Material for this exercise
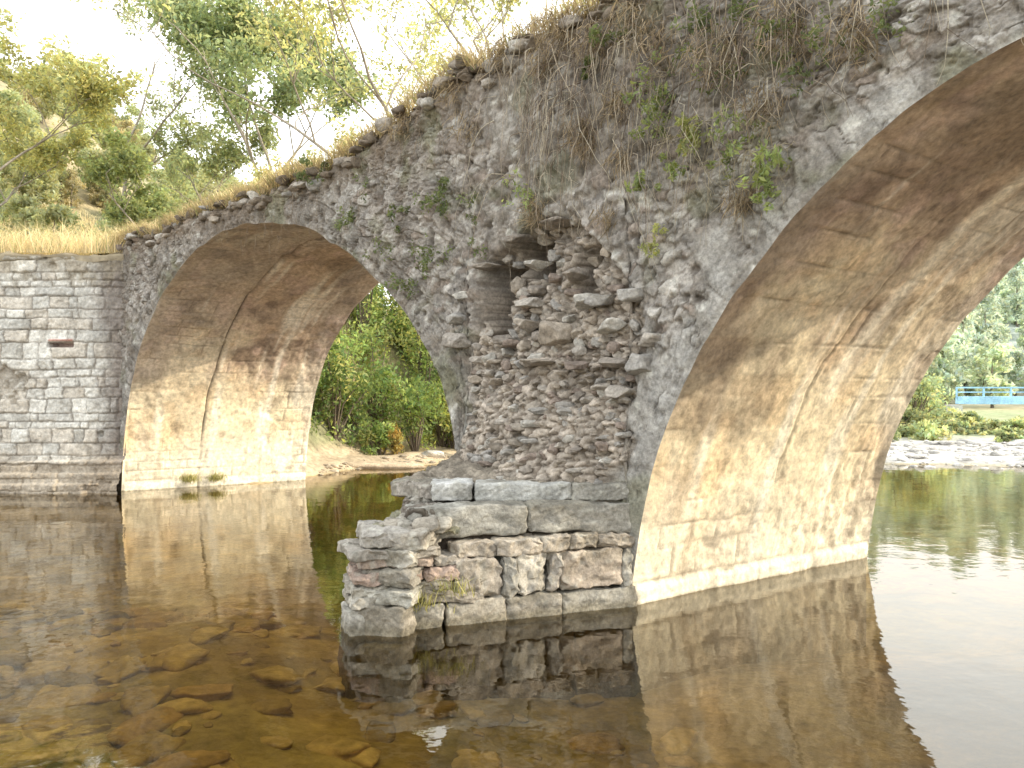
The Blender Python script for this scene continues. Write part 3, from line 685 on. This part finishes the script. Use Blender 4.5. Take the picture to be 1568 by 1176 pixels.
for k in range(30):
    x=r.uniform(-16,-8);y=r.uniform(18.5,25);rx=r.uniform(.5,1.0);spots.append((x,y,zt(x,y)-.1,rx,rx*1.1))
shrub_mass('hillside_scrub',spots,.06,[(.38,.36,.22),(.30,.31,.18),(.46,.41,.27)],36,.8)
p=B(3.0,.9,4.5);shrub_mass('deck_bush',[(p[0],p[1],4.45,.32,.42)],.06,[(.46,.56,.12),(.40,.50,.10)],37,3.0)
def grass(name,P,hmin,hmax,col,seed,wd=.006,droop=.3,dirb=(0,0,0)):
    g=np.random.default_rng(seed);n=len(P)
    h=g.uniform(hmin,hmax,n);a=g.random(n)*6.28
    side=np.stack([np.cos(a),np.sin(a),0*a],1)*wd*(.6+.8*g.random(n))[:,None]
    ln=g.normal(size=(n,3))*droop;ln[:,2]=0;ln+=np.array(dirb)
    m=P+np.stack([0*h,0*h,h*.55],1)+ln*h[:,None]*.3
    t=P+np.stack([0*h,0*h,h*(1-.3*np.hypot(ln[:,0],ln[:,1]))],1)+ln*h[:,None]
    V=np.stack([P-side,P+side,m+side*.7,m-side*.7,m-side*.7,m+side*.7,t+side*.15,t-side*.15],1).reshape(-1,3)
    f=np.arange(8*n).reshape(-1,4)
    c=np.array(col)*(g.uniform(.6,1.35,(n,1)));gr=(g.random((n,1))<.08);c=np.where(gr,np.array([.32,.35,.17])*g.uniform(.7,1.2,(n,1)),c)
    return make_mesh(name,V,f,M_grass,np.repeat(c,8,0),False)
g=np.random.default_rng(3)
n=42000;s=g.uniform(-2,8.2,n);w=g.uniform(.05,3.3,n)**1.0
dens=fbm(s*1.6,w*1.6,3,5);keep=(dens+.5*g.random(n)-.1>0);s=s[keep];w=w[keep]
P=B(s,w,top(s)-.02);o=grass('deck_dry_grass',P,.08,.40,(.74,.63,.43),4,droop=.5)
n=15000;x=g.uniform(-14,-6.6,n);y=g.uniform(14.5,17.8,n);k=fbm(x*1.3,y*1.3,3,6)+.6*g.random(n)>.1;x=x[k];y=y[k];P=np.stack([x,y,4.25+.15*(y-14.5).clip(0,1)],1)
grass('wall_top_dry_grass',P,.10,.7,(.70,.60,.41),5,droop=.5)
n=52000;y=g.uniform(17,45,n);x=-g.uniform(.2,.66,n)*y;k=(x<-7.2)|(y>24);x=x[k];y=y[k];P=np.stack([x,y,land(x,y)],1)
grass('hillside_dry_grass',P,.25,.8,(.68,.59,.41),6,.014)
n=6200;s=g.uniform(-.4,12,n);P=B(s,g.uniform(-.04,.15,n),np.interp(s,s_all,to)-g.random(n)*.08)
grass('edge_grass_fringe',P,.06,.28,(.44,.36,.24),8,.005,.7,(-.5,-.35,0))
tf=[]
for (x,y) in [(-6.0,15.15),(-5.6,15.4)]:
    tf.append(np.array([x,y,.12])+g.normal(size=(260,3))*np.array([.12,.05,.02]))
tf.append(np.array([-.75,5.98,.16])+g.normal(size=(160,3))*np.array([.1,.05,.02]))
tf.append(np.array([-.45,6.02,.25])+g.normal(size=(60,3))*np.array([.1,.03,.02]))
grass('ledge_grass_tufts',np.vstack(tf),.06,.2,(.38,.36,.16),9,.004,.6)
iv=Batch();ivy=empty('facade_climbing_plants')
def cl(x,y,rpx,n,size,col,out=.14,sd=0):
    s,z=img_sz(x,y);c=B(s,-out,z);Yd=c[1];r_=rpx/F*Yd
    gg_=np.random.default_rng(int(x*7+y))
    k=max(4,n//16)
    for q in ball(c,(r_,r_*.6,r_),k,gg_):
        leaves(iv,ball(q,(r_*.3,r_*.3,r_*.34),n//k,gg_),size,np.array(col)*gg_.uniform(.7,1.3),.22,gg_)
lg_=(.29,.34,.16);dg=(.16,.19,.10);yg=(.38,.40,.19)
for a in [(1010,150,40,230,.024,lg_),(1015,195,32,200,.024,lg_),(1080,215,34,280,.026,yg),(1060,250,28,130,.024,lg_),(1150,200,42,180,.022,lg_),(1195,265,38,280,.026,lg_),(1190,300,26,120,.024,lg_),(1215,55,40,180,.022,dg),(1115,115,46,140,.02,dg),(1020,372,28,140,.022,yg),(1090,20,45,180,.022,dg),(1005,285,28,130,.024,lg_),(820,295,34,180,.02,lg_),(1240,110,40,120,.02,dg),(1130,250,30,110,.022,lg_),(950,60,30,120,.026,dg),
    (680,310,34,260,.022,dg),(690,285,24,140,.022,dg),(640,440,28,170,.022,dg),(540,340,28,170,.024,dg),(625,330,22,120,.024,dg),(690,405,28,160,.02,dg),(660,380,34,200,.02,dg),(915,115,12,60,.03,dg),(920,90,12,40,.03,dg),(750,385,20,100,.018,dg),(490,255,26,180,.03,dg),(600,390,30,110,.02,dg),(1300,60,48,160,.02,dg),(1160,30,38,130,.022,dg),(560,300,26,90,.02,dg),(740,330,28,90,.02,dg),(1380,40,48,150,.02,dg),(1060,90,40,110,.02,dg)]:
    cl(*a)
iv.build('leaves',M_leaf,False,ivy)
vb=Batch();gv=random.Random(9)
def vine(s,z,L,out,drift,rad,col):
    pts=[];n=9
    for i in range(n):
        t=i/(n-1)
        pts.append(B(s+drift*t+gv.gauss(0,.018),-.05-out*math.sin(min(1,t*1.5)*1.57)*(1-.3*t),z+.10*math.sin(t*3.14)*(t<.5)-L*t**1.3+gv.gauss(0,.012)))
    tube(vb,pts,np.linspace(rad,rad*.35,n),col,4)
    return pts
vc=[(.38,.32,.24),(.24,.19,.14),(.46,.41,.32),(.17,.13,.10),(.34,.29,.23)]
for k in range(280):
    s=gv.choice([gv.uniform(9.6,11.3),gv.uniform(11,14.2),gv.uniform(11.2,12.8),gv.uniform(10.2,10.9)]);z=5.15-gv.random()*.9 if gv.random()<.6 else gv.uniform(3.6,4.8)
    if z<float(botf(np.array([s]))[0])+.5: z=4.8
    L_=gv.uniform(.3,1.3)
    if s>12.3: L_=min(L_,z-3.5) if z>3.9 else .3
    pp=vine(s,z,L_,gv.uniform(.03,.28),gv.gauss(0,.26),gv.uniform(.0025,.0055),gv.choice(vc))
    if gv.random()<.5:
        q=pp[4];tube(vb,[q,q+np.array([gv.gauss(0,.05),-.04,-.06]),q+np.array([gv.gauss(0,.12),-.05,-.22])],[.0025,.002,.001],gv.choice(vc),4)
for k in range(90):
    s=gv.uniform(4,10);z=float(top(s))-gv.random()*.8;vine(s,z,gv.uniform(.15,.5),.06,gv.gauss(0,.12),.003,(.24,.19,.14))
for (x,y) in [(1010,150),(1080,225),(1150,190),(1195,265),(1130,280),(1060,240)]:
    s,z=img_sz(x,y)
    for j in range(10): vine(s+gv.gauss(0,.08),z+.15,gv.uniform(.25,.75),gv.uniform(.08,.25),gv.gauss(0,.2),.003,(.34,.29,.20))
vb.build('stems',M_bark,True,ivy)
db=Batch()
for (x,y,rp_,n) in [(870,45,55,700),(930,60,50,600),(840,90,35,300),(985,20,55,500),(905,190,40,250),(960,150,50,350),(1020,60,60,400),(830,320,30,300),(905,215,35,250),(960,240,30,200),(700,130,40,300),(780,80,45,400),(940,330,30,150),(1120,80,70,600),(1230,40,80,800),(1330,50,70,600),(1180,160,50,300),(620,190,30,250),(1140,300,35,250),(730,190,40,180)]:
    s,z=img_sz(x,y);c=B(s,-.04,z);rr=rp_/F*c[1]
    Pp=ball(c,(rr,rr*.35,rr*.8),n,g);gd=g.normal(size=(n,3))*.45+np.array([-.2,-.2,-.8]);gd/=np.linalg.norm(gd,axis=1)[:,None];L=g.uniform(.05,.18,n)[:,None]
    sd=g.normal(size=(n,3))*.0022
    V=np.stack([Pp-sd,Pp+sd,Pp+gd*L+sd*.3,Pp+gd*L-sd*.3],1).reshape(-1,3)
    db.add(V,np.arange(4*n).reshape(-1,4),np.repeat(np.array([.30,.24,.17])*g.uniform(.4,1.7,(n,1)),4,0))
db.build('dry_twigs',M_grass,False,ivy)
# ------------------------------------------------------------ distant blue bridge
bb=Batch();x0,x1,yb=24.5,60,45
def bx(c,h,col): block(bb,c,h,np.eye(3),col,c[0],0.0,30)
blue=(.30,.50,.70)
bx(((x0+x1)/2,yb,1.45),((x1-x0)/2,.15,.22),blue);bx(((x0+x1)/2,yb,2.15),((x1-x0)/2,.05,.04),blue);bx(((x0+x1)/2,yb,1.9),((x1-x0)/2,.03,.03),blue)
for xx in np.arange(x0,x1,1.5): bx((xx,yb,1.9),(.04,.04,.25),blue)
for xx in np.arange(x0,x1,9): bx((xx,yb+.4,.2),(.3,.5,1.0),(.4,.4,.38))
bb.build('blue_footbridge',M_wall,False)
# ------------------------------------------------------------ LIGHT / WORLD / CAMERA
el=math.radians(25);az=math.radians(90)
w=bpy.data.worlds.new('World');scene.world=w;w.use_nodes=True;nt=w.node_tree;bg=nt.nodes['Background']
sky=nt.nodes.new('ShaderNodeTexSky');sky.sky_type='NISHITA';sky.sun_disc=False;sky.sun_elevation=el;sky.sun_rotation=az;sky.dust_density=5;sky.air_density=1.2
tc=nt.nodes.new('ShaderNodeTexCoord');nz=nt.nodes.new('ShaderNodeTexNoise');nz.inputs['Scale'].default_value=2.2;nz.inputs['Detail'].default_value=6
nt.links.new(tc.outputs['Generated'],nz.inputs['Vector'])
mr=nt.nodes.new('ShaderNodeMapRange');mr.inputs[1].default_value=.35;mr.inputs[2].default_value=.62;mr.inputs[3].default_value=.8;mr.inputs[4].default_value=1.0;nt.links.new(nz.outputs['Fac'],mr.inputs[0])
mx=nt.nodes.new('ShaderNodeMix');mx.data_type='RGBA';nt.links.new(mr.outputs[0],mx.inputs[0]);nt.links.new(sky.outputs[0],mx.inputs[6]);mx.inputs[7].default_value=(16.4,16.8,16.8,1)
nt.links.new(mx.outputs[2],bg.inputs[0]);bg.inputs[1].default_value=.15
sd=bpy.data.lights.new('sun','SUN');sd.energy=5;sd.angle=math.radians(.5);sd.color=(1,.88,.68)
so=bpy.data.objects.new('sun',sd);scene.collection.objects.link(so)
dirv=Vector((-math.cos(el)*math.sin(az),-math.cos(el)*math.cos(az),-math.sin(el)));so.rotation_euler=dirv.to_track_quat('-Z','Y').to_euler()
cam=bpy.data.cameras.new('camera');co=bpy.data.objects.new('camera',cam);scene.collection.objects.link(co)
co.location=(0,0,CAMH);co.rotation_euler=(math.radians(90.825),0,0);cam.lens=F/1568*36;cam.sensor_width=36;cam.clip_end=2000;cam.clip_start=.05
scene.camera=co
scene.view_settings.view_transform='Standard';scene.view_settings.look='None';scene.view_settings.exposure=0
==
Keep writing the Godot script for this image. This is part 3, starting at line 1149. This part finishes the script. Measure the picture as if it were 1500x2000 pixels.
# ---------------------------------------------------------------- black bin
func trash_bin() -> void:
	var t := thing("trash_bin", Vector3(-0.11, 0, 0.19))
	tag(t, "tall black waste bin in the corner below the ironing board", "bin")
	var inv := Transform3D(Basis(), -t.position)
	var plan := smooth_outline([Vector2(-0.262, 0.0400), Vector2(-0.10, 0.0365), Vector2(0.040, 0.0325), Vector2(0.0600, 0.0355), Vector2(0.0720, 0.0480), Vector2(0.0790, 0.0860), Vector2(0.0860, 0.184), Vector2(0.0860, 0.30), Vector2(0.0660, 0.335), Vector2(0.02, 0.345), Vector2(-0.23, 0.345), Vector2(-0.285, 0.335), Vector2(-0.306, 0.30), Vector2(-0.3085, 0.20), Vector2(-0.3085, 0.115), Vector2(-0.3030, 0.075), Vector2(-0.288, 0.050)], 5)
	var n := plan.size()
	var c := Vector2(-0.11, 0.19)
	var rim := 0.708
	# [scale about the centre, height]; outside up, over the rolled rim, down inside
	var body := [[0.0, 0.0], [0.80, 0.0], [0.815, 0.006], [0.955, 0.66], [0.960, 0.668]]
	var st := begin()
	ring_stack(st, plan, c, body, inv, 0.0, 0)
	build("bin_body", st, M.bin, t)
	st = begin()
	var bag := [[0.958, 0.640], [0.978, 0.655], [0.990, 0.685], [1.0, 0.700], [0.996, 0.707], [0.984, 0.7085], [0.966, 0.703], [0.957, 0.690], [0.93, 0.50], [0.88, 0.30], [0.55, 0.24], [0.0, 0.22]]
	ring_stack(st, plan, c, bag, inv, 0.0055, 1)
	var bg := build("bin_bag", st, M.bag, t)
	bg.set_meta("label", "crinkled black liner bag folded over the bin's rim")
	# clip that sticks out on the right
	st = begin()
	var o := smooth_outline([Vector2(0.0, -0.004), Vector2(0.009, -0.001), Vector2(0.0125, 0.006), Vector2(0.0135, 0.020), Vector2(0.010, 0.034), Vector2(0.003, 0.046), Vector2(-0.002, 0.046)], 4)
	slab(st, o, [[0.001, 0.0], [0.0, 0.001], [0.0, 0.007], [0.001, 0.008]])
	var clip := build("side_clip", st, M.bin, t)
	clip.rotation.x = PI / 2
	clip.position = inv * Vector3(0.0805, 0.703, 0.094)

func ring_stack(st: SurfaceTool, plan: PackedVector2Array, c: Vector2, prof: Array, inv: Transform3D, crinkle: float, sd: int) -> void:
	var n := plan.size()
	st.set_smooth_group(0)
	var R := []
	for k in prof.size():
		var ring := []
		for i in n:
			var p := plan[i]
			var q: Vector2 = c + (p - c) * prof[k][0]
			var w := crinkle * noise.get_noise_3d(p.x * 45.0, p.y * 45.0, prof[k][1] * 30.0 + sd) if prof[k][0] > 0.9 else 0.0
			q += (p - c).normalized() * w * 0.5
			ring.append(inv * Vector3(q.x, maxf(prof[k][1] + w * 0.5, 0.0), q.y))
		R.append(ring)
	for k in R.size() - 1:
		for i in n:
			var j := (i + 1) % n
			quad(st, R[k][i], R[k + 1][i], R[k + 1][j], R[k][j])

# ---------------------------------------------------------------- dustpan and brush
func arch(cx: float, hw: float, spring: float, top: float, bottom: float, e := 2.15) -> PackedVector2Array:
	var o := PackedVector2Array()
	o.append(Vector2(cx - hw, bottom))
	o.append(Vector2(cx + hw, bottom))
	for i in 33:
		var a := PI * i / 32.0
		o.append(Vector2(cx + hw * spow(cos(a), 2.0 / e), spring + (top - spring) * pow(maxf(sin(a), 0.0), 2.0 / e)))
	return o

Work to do
Copy each line of the listing that holds the word "part".

Task response
The Blender Python script for this scene continues. Write part 3, from line 685 on. This part finishes the script. Use Blender 4.5. Take the picture to be 1568 by 1176 pixels.
Keep writing the Godot script for this image. This is part 3, starting at line 1149. This part finishes the script. Measure the picture as if it were 1500x2000 pixels.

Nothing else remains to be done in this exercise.